Given exercise:
Copy each line below that contains "from".

Information supplied:
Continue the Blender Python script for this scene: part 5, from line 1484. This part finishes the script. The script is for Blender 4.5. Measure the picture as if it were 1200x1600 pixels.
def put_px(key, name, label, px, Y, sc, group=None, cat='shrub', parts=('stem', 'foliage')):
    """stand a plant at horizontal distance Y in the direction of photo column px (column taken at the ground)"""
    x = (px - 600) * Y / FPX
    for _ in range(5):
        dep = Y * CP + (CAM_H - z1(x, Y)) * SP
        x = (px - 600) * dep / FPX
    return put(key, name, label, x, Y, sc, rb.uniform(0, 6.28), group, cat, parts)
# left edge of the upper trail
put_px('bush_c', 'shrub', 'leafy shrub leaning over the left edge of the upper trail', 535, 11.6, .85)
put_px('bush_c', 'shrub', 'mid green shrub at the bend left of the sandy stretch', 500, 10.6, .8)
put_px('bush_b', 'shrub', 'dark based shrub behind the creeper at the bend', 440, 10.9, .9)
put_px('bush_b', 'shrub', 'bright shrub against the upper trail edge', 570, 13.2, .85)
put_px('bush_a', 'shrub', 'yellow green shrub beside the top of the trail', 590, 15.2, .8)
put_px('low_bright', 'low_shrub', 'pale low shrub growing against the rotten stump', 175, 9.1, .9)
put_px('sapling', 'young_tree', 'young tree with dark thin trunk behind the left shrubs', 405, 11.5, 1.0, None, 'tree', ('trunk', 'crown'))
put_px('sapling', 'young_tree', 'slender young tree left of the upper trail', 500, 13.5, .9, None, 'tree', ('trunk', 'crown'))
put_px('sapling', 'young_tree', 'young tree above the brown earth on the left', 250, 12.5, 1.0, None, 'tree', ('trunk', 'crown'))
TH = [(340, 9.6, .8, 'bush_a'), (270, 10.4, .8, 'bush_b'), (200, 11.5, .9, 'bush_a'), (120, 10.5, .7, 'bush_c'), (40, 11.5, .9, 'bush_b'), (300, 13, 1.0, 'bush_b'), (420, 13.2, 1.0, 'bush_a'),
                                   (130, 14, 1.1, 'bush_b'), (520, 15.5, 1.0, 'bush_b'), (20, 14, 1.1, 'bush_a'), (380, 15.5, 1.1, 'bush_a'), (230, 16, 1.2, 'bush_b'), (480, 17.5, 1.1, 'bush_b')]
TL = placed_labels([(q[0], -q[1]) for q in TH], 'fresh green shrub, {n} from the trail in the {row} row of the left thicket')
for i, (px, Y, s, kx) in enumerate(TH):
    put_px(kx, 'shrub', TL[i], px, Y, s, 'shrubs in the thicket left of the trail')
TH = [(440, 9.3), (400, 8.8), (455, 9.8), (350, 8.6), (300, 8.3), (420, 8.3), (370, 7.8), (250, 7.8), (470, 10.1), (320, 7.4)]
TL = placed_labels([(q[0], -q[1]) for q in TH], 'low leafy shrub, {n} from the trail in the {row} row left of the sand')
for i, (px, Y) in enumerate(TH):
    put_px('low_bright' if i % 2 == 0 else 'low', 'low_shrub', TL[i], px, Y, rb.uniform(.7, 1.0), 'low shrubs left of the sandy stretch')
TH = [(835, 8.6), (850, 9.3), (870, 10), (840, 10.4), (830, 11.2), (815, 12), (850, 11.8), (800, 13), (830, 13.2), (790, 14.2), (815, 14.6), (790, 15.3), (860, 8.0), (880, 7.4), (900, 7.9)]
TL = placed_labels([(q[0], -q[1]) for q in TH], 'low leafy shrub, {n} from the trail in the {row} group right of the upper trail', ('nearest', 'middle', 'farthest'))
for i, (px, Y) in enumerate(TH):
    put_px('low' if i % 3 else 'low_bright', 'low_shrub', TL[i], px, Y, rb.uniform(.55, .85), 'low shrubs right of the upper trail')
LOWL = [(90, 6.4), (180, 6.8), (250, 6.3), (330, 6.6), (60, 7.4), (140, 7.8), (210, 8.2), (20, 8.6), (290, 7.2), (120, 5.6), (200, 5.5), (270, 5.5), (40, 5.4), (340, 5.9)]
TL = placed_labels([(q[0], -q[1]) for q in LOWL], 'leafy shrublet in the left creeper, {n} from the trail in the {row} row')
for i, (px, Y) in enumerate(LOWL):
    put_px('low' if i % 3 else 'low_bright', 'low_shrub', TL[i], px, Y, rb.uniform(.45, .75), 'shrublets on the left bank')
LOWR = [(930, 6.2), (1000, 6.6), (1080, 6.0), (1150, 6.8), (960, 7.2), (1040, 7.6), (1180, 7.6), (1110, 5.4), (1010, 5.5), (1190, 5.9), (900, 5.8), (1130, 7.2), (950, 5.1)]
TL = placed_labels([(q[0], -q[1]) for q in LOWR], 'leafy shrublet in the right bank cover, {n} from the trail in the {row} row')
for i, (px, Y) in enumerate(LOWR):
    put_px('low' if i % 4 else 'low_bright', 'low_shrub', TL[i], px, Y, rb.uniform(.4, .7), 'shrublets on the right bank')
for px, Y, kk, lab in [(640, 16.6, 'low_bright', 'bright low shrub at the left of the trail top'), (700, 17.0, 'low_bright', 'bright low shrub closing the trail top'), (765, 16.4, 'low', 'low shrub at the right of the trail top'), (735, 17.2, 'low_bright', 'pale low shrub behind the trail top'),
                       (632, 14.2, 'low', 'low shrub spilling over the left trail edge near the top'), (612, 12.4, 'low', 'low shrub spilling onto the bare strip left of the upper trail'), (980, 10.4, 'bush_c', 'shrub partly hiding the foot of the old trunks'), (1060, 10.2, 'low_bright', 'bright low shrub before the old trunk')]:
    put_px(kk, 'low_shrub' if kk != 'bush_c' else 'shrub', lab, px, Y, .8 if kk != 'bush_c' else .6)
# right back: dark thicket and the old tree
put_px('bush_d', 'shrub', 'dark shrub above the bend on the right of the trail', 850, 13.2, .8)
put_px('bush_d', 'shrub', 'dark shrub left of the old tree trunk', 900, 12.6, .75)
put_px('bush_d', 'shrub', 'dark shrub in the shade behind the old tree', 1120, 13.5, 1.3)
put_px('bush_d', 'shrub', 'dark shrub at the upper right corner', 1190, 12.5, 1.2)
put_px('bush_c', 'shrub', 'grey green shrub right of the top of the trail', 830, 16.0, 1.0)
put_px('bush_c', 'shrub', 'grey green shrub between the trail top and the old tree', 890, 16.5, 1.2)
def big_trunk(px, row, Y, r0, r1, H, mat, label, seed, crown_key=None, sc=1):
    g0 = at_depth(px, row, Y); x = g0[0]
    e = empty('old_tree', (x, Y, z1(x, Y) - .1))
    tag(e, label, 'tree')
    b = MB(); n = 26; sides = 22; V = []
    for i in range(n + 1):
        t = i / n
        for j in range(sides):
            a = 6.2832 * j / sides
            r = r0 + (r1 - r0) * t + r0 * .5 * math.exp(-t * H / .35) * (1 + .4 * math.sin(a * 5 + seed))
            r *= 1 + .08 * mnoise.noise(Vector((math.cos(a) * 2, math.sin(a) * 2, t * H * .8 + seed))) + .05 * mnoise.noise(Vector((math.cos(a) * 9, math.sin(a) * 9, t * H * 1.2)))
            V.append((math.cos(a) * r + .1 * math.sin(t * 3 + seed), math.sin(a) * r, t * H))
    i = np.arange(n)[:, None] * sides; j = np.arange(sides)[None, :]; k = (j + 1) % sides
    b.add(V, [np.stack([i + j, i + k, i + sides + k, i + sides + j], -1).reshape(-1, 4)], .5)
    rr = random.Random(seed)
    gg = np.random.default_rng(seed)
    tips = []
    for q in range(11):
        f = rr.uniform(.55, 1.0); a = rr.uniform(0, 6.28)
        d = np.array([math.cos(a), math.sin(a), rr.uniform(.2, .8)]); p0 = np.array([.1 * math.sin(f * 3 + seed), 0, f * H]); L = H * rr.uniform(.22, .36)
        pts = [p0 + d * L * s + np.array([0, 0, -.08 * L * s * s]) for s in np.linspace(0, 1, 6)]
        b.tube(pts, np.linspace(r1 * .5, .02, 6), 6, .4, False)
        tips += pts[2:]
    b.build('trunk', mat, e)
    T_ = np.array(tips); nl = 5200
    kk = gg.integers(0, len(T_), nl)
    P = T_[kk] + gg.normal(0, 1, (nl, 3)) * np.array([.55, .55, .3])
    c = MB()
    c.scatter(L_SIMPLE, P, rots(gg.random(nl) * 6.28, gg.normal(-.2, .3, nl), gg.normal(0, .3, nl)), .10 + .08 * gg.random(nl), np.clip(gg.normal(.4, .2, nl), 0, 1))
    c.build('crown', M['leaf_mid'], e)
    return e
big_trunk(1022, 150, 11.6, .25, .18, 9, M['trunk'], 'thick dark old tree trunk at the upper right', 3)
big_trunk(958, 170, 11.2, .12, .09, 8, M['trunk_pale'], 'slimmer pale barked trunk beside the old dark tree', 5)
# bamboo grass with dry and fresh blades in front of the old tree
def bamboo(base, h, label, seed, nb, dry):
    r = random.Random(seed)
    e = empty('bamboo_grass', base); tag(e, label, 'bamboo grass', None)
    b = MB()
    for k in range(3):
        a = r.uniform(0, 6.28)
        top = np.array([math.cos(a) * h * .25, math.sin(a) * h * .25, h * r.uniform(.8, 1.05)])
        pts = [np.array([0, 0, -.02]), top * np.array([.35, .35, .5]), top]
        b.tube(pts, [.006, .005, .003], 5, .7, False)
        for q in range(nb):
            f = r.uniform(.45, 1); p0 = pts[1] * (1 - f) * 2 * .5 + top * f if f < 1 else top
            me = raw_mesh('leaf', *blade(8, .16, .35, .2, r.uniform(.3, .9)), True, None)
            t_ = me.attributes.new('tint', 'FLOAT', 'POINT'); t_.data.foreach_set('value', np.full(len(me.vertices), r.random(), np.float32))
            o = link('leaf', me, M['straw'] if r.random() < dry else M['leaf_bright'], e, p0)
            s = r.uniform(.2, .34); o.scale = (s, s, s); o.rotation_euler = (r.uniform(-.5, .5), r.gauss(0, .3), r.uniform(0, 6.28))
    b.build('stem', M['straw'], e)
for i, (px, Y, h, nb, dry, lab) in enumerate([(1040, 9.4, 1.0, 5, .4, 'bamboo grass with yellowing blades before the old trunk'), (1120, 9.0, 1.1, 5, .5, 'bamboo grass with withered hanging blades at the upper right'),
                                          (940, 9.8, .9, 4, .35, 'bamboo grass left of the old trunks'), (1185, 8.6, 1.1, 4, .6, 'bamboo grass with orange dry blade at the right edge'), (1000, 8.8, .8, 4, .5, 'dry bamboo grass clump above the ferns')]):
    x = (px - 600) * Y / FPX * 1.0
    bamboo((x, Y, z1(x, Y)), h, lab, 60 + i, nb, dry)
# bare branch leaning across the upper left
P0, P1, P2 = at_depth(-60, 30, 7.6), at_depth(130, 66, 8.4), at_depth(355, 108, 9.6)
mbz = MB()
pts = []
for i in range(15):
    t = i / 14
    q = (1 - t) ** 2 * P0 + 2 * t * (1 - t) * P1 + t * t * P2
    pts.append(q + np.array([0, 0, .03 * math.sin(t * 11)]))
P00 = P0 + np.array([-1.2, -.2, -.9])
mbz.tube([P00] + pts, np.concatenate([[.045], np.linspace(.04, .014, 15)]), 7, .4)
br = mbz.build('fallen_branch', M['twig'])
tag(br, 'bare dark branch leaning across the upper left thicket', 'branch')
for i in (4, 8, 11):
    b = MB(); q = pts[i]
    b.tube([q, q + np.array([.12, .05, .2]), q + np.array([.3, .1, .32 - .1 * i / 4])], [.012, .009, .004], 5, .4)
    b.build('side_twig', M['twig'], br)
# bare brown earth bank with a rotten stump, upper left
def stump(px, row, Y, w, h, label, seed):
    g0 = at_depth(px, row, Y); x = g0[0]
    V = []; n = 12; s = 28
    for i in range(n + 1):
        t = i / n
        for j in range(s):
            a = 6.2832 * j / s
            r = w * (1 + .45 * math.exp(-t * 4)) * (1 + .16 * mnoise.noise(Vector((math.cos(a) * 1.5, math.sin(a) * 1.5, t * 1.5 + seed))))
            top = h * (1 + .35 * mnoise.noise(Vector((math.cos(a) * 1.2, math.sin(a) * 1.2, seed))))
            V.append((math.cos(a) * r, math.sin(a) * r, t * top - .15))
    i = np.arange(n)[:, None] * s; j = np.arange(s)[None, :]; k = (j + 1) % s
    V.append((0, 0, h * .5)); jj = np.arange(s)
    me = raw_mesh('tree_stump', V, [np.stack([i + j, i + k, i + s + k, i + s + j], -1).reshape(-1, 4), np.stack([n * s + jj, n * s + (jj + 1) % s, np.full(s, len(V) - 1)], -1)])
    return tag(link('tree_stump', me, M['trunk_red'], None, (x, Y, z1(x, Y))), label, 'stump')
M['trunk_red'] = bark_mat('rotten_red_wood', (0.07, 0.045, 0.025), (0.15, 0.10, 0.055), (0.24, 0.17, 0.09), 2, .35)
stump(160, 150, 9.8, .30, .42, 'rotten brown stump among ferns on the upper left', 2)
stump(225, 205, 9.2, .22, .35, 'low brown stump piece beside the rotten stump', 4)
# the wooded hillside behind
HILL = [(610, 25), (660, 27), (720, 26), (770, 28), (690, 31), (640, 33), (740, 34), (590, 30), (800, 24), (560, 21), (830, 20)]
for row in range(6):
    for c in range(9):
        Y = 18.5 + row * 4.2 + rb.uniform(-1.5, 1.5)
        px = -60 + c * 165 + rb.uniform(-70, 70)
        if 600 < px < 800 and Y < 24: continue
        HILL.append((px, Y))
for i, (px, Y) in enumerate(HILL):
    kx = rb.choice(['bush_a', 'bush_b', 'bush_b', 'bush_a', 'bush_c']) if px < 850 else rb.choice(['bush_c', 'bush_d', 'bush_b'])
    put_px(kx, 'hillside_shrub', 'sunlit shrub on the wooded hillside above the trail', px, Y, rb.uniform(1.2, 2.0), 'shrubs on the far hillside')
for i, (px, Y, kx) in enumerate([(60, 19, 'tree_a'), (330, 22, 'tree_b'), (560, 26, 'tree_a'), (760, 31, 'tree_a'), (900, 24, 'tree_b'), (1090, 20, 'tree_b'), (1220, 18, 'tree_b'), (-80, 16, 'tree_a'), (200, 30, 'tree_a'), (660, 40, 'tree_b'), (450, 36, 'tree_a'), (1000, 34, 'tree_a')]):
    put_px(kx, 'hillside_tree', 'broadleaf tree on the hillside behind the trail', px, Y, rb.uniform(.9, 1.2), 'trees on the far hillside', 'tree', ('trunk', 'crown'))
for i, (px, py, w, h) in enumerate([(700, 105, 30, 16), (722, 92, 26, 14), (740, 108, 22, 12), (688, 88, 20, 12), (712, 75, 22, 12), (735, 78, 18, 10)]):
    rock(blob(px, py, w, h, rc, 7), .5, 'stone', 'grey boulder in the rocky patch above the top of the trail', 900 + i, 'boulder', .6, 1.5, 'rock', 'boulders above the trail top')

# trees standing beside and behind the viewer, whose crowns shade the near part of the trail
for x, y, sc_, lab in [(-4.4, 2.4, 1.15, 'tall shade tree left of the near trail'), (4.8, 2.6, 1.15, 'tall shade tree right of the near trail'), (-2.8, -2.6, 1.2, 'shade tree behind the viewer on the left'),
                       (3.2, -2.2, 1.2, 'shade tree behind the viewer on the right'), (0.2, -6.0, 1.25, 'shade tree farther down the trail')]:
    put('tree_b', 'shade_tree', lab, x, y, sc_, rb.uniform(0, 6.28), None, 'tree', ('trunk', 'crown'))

Solution to the exercise:
Continue the Blender Python script for this scene: part 5, from line 1484. This part finishes the script. The script is for Blender 4.5. Measure the picture as if it were 1200x1600 pixels.
TL = placed_labels([(q[0], -q[1]) for q in TH], 'fresh green shrub, {n} from the trail in the {row} row of the left thicket')
TL = placed_labels([(q[0], -q[1]) for q in TH], 'low leafy shrub, {n} from the trail in the {row} row left of the sand')
TL = placed_labels([(q[0], -q[1]) for q in TH], 'low leafy shrub, {n} from the trail in the {row} group right of the upper trail', ('nearest', 'middle', 'farthest'))
TL = placed_labels([(q[0], -q[1]) for q in LOWL], 'leafy shrublet in the left creeper, {n} from the trail in the {row} row')
TL = placed_labels([(q[0], -q[1]) for q in LOWR], 'leafy shrublet in the right bank cover, {n} from the trail in the {row} row')